IBI argues that the sale of the Yacht and the turnover of the proceeds to satisfy the judgment against Zubkis would greatly prejudice IBI's shareholders, particularly since the Yacht is IBI's sole asset. As described above, however, the Yacht is an asset that in equity does not belong to IBI because it was transferred to IBI by Zubkis without meaningful consideration in order to avoid the Court's order of disgorgement. See, e.g., Cavanagh, 155 F.3d at 136-37; Martino, 255 F.Supp.2d at 288-89. The IBI shareholders therefore have no right to the Yacht or to the proceeds of its sale. See Cavanagh, 155 F.3d at 136-37 (finding no legitimate claim where proceeds of wrongdoing were given to relief defendant without consideration); Martino, 255 F.Supp.2d at 288-89. The shareholders of IBI cannot be prejudiced by the transfer of an asset to which they have no legitimate claim.

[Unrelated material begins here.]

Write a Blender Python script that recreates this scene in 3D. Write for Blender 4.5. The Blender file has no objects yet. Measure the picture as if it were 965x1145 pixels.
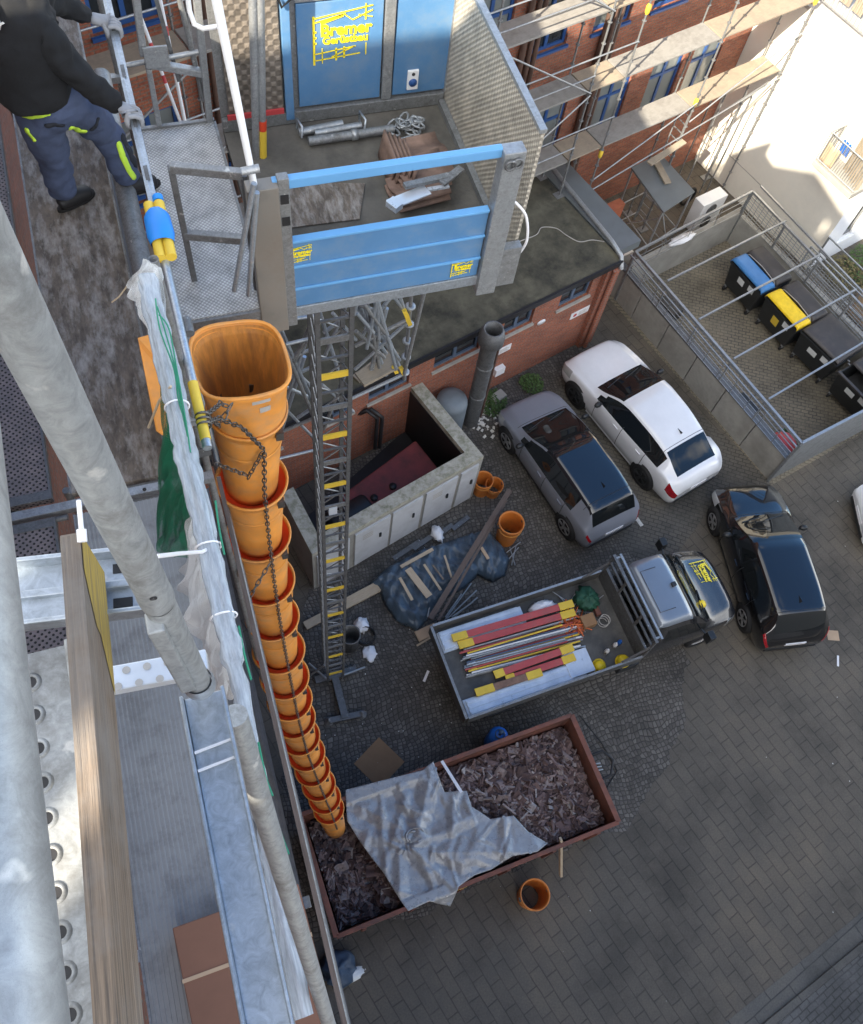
import bpy, bmesh, math, random
from math import sin, cos, pi, radians, sqrt, atan2
from mathutils import Vector, Matrix, noise
from mathutils.geometry import delaunay_2d_cdt
random.seed(7)
scene = bpy.context.scene
COL = scene.collection

# ------------------------------------------------------------------ camera model (photo is 965 x 1145, camera 20 m above the yard)
H = 20.0
FPX, PU, PV = 1000.0, 482.5, 572.5
TH, RO, BB = 0.4732, 0.2095, 0.4850
CAMR = Matrix.Rotation(-BB, 3, 'Z') @ Matrix.Rotation(TH, 3, 'X') @ Matrix.Rotation(RO, 3, 'Z')
def ray(u, v): return CAMR @ Vector(((u-PU)/FPX, -(v-PV)/FPX, -1.0))
def G(u, v, z=0.0):
    d = ray(u, v); return Vector((0, 0, H)) + d*((z-H)/d.z)
AA = radians(16.6)                       # the court's own axes a, b are turned by this from x, y
AX, BX = Vector((cos(AA), sin(AA), 0)), Vector((-sin(AA), cos(AA), 0))
def AB(a, b, z=0.0): return AX*a + BX*b + Vector((0, 0, z))
def GA(u, v, z=0.0):
    p = G(u, v, z); return p.dot(AX), p.dot(BX)
def OB(u, v, b):                         # point on the vertical plane b = const -> (a, z)
    d = ray(u, v); t = b/d.dot(BX); q = d*t; return q.dot(AX), H+q.z
def OA(u, v, a):
    d = ray(u, v); t = a/d.dot(AX); q = d*t; return q.dot(BX), H+q.z
def OY(u, v, y):
    d = ray(u, v); return Vector((0, 0, H)) + d*(y/d.y)
def OX(u, v, x):
    d = ray(u, v); return Vector((0, 0, H)) + d*(x/d.x)

# ------------------------------------------------------------------ materials
MATS = {}
WOODS = set()
def _nodes(name):
    m = bpy.data.materials.new(name); m.use_nodes = True
    nt = m.node_tree; b = nt.nodes['Principled BSDF']
    MATS[name] = m
    return m, nt, b
def N(nt, t, **kw):
    n = nt.nodes.new(t)
    for k, v in kw.items():
        if k.startswith('_'): setattr(n, k[1:], v)
        else: n.inputs[k].default_value = v
    return n
def c4(c): return (c[0], c[1], c[2], 1.0)
def ramp(nt, src, stops):
    r = nt.nodes.new('ShaderNodeValToRGB'); cr = r.color_ramp
    while len(cr.elements) < len(stops): cr.elements.new(0.5)
    for e, (p, c) in zip(cr.elements, stops):
        e.position = p; e.color = c4(c) if len(c) == 3 else c
    nt.links.new(src, r.inputs[0]); return r
def bump(nt, b, src, strength, dist=0.01):
    n = N(nt, 'ShaderNodeBump', Strength=strength, Distance=dist)
    nt.links.new(src, n.inputs['Height']); nt.links.new(n.outputs[0], b.inputs['Normal']); return n
def mix(nt, fac, c1, c2, mode='MIX'):
    n = nt.nodes.new('ShaderNodeMix'); n.data_type = 'RGBA'; n.blend_type = mode
    for s, v in ((0, fac), (6, c1), (7, c2)):
        if hasattr(v, 'is_linked') or hasattr(v, 'links'): nt.links.new(v, n.inputs[s])
        else: n.inputs[s].default_value = v if s == 0 else c4(v)
    return n.outputs[2]
def tc(nt, kind='Object', scale=None):
    t = nt.nodes.new('ShaderNodeTexCoord'); o = t.outputs[kind]
    if scale:
        mp = nt.nodes.new('ShaderNodeMapping'); mp.inputs['Scale'].default_value = scale
        nt.links.new(o, mp.inputs[0]); o = mp.outputs[0]
    return o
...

See Cavanagh, 155 F.3d at 136; Martino, 255 F.Supp.2d at 288-89.
CONCLUSION
For the reasons explained above, the Commission's motion for sale of the Yacht and turnover of the proceeds is granted. The Yacht should be sold and the proceeds of such sale are to be used to satisfy the disgorgement award against Defendant Zubkis. IBI's cross motion for the return of the Yacht is denied.SO ORDERED.